Tomorrow Is the Holiday Every Single Person Has Been Waiting For

Impact

Valentine's Day has met its match.

The biggest shopping day of the year is Singles Day, and it's an annual boon to China's retail industry. An anti-Valentine's Day in sentiment, Singles Day, celebrated in China on Nov. 11, has morphed into a Chinese Cyber Monday on steroids, particularly for online giant Alibaba.

Turns out magic can happen when you combine a passionate customer base of singletons and a lust for online sales: Business Insider reports that the holiday brought in $5.8 billion for Alibaba last year, a jump from $3.1 billion in 2012. To put that sum in context, Americans spent $1.7 billion on Cyber Monday last year.

Like so many holiday shopping events, Singles Day (Guanggun Jie in Chinese) didn't start out with any commercial aspects.
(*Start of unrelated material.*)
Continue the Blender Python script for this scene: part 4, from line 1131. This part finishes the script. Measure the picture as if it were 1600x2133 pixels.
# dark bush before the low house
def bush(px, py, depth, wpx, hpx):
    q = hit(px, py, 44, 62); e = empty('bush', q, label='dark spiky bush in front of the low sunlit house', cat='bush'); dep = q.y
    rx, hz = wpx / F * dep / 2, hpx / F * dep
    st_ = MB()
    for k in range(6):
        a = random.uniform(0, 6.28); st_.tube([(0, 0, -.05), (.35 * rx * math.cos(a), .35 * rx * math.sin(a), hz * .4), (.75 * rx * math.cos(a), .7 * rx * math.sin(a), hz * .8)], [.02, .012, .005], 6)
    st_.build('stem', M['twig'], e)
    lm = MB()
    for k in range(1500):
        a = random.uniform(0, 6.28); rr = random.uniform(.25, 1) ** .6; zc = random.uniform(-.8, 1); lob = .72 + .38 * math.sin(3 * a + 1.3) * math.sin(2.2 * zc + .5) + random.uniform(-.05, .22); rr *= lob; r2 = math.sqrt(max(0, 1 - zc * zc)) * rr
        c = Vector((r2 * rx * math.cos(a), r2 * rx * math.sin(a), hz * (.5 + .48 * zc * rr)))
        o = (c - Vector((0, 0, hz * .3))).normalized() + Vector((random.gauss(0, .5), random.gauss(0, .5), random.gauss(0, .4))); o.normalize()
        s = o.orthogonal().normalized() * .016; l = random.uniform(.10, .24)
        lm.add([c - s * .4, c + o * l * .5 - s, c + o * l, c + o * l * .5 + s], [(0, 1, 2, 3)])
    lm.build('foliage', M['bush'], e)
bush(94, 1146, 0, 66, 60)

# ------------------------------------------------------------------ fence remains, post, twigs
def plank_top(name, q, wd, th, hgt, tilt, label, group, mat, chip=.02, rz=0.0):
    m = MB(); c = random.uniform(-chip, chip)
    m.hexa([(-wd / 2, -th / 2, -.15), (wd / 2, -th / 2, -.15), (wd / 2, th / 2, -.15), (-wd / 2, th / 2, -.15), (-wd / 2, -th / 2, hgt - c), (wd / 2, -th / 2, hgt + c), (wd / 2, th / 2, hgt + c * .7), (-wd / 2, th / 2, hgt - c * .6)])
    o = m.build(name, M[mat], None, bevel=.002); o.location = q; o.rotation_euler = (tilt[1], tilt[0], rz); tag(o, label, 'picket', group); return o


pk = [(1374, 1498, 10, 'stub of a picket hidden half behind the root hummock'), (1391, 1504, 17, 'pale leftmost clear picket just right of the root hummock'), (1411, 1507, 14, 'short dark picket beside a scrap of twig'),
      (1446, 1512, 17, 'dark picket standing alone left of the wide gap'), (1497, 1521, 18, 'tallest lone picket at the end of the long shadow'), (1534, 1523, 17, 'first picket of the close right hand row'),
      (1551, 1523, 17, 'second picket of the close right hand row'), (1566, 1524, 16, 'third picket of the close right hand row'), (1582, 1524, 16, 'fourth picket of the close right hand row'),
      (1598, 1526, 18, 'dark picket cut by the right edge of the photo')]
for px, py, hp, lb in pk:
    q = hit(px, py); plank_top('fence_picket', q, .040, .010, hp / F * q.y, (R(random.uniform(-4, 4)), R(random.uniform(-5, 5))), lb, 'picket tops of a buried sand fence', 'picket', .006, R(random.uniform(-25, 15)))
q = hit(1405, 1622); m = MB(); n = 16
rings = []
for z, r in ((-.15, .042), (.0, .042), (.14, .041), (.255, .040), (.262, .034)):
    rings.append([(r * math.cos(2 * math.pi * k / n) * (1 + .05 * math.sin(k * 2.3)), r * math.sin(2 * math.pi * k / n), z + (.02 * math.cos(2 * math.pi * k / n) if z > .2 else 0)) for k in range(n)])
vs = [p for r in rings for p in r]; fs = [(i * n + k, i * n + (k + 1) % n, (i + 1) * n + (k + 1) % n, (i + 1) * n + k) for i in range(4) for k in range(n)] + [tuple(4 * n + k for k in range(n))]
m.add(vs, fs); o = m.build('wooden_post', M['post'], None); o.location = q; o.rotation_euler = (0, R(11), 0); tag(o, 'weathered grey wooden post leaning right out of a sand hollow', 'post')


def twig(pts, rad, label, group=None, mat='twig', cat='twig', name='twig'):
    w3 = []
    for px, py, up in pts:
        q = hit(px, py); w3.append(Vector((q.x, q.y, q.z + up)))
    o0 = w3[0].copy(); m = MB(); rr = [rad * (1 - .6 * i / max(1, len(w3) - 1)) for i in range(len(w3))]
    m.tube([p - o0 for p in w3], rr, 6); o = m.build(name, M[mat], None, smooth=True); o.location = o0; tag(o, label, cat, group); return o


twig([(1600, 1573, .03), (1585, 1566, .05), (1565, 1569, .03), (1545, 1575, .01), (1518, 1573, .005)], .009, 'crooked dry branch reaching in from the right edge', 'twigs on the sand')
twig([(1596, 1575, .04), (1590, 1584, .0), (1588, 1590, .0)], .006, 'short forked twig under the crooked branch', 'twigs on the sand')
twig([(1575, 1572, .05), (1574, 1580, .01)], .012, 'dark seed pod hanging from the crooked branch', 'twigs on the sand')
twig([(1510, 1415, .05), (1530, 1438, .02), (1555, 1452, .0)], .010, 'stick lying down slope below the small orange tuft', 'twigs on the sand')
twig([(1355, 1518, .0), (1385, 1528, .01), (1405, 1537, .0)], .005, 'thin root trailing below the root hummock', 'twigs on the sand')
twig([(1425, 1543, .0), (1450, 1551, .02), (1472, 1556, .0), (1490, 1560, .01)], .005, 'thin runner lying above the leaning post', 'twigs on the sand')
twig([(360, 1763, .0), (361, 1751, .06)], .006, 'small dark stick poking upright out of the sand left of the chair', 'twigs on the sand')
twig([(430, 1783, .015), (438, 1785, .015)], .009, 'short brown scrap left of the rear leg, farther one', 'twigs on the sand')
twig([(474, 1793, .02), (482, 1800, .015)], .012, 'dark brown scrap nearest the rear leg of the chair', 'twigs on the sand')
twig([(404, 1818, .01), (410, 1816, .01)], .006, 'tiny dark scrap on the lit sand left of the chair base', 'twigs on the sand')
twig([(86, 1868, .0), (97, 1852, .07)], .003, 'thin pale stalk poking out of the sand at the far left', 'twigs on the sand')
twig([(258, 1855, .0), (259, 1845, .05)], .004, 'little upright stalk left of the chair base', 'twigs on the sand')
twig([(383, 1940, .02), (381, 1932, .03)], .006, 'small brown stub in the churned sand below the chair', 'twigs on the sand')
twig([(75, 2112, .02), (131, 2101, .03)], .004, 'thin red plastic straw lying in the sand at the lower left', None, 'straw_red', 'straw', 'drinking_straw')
The Financial Times explains that the day was founded by a group of university students in China in 1993, playing off the imagery of "11.11" — guanggun means "lone stick" in Chinese.

But starting in 2009, Alibaba brilliantly encouraged its merchants to use Nov. 11 to market to singles, urging non-married shoppers to splurge on themselves with celebratory one-day sales. The potential pool of single customers was and remains huge: Due to a combination of demographic factors, including China's famous one-child policy, China is overflowing with singles, especially men. It's projected that by 2030, 25% of Chinese men in their late 30s will have never been married. 

Those unmarried young people are eager to shop. Thanks to Alibaba, Singles Day has become the world's biggest online shopping event (as measured by sales) — in other words, a shopping holiday American retailers are probably kicking themselves for not having thought of first. 

Though not nearly as big as Cyber Monday, Valentine's Day is a retail event, with big stores like Macy's reporting annual boosts from February holiday sales. But for all the brisk chocolate and flower sales, Valentine's Day is also always accompanied by grumbling (most of it lighthearted) from America's single population, who are obviously neglected by stores' heart-filled, pink-coated strategies. Sure, there are some gifts singles can give themselves; but for the most part, American retailers have largely forgotten about the 124.6 million Americans (about half the adult population) who are single.

Which is a damn shame. We'd totally be willing to ditch Valentine's Day (and Cyber Monday, for that matter) to shop in honor of a day dedicated to singles. We bet the chocolate sales would be through the roof. 

Luckily, given the American corporate world's obsession with Alibaba, we doubt Singles Day sales in America are far off.